How to simplify ?



On Saturday 10 of July 2010 20:27:25 you wrote:
> On Sat, 10 Jul 2010, Zbigniew Komarnicki wrote:
>
> < > Is there any possibility to tell maxima to simplify above eq1 to this
> form < > e(r+1, k+1) - e(r, k+1) = C . ( x(r, k+1) - x(r+1, k+1) )
> <
> < I'm very sorry, the above should simplify to:
> < e(r+1, k) - e(r, k) = C . ( x(r, k) - x(r+1, k) )
> <
> eq : e(r+1, k+1) - e(r, k+1) = C . ( x(r, k+1) - x(r+1, k+1) );
> subst(k=k-1, eq);

I'm sorry I wrote wrong question and and got wrong answer :-)

> will do what you want. Perhaps you have a more sophisticated example
> in mind?

Yes you are right. Below I try show you what I do and what I want to obtain.
Please have look:


/*-----------------------------------------------
 Here is the version for operator '*'
-----------------------------------------------*/
kill(all);

/* 
  Declare our system equations as functions. 
  Note taht I use here '*' instead   of '.'  when 
  I do  multiplication.
*/
sys_x(r,k):=  x(r,k) = A * x(r,k-1) + B * u(r,k-1)$
sys_y(r,k):=  y(r,k) = C * x(r,k)$

/* 
  Define the error equation between yREF and y, where yREF is 
  reference signal in ILC (Iterative Learning Control) 
*/
sys_error(r,k):= e(r,k)= yREF(k)-y(r,k)$

/* 
  Calculate the error between (r+1,k+1) and (r,k+1) 
*/
diff_error: sys_error(r+1,k+1) - sys_error(r,k+1);
/* got output as:
   e(r + 1, k + 1) - e(r, k + 1) = y(r, k + 1) - y(r + 1, k + 1)
*/
       
/* 
  Calculate output for (r, k+1) and (r+1, k+1) and assign it to y1 and y2 
*/
y1: sys_y(r, k+1);
y2: sys_y(r+1, k+1);
/* got output as:
   y(r, k + 1) = x(r, k + 1) C
   y(r + 1, k + 1) = x(r + 1, k + 1) C
*/

/* 
  and now insert 'y1' and 'y2' into 'diff_error' to obtain: 
*/
eq1: subst([y1, y2], diff_error);
eq1: ratsimp(eq1);
/* got output as:
   e(r + 1, k + 1) - e(r, k + 1) = x(r, k + 1) C - x(r + 1, k + 1) C
   e(r + 1, k + 1) - e(r, k + 1) = ( x(r, k + 1) - x(r + 1, k + 1) ) C
*/

This last output equation 'eq1' is what I want, but note here that I obtain 
some thing what is wrong from mathematical point of view, because the 
operator '*' do not save the order when we do multiplication between vectors 
and matrices.
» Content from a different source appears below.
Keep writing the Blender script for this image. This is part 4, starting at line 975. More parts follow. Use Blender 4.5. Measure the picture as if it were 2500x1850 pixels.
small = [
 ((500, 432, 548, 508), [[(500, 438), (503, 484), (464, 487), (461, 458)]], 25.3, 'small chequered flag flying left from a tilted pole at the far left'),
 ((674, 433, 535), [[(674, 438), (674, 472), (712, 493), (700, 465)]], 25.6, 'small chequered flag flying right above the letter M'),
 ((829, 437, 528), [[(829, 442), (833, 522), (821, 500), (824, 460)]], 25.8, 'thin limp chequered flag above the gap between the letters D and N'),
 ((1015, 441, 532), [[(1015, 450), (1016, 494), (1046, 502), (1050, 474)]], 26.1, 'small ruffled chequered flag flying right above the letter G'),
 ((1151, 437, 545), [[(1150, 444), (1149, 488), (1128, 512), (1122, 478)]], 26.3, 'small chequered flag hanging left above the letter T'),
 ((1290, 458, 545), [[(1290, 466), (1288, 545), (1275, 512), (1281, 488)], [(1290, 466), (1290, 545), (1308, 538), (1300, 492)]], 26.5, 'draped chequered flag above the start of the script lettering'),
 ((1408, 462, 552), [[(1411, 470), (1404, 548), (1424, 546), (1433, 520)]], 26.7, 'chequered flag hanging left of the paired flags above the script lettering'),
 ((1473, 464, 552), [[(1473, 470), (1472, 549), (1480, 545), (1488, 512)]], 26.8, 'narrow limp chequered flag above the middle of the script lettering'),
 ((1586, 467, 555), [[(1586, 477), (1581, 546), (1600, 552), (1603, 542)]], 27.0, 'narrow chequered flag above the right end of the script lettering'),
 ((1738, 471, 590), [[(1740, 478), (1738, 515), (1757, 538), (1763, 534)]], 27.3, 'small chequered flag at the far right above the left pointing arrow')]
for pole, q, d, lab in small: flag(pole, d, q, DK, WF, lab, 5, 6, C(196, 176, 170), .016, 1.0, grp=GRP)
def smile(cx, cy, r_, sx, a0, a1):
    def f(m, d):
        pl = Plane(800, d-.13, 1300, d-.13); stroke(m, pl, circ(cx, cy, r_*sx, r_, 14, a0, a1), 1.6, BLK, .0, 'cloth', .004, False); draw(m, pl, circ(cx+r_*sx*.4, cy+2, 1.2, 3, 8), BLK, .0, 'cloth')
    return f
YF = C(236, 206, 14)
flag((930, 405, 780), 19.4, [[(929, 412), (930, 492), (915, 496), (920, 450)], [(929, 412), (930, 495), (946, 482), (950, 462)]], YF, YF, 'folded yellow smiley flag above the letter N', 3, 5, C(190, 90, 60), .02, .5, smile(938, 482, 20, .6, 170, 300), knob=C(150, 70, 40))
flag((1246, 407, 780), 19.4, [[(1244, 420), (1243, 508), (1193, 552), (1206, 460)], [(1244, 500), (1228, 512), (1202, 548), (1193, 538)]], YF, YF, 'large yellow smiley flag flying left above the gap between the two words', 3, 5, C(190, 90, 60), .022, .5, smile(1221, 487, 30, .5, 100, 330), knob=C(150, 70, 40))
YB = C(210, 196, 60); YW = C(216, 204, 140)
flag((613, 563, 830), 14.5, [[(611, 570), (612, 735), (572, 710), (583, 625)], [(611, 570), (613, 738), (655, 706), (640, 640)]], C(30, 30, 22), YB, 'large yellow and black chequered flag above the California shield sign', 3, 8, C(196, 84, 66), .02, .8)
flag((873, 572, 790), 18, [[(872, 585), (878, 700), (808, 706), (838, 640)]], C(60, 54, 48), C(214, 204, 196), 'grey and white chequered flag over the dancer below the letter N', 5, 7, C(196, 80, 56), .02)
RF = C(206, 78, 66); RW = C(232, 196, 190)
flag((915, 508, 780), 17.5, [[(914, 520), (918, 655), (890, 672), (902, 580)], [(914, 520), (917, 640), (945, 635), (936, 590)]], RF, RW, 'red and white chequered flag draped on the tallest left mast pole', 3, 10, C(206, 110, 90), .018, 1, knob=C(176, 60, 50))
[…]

Below the same example but with the operator '.' and the order
then is saved as should be.


/*-----------------------------------------------
 Here is the version for operator '.'
-----------------------------------------------*/
kill(all);

/* 
  Declare our system equations as functions. 
  Note taht I use here '.' when I do  multiplication.
*/
sys_x(r,k):=  x(r,k) = A . x(r,k-1) + B . u(r,k-1)$
sys_y(r,k):=  y(r,k) = C . x(r,k)$

/* 
  Define the error equation between yREF and y, where yREF is 
  reference signal in ILC (Iterative Learning Control) 
*/
sys_error(r,k):= e(r,k)= yREF(k)-y(r,k)$

/* 
  Calculate the error between (r+1,k+1) and (r,k+1) 
*/
diff_error: sys_error(r+1,k+1) - sys_error(r,k+1);
/* got output as:
   e(r + 1, k + 1) - e(r, k + 1) = y(r, k + 1) - y(r + 1, k + 1)
*/
       
/* 
  Calculate output for (r, k+1) and (r+1, k+1) and assign it to y1 and y2 
*/
y1: sys_y(r, k+1);
y2: sys_y(r+1, k+1);
/* got output as:
   y(r, k + 1) = C . x(r, k + 1)
   y(r + 1, k + 1) = C . x(r + 1, k + 1)
*/

/* 
  and now insert 'y1' and 'y2' into 'diff_error' to obtain: 
*/
eq1: subst([y1, y2], diff_error);
eq1: ratsimp(eq1);
eq1: radcan(eq1);
/* got output evry time the same:
   e(r + 1, k + 1) - e(r, k + 1) = C . x(r, k + 1) - C . x(r + 1, k + 1)
   e(r + 1, k + 1) - e(r, k + 1) = C . x(r, k + 1) - C . x(r + 1, k + 1)
   e(r + 1, k + 1) - e(r, k + 1) = C . x(r, k + 1) - C . x(r + 1, k + 1)
*/

How I can simplify the 'eq1' to this form:
e(r+1, k+1)-e(r,k+1) = C . ( x(r, k+1)-x(r+1, k+1) )

Is this possible in maxima ?

I also have loo on these:
  dot, dot0nscsimp, dot0simp, dot1simp, dotassoc, dotconstrules, 
  dotdistrib, dotexptsimp, dotident, dotscrules
but without any succes to the last equation. 

Of course, I  have much more complicated system. Here I only show very
simple exammple of such systems. 

Thank you in advance.

> Leo

Zbigniew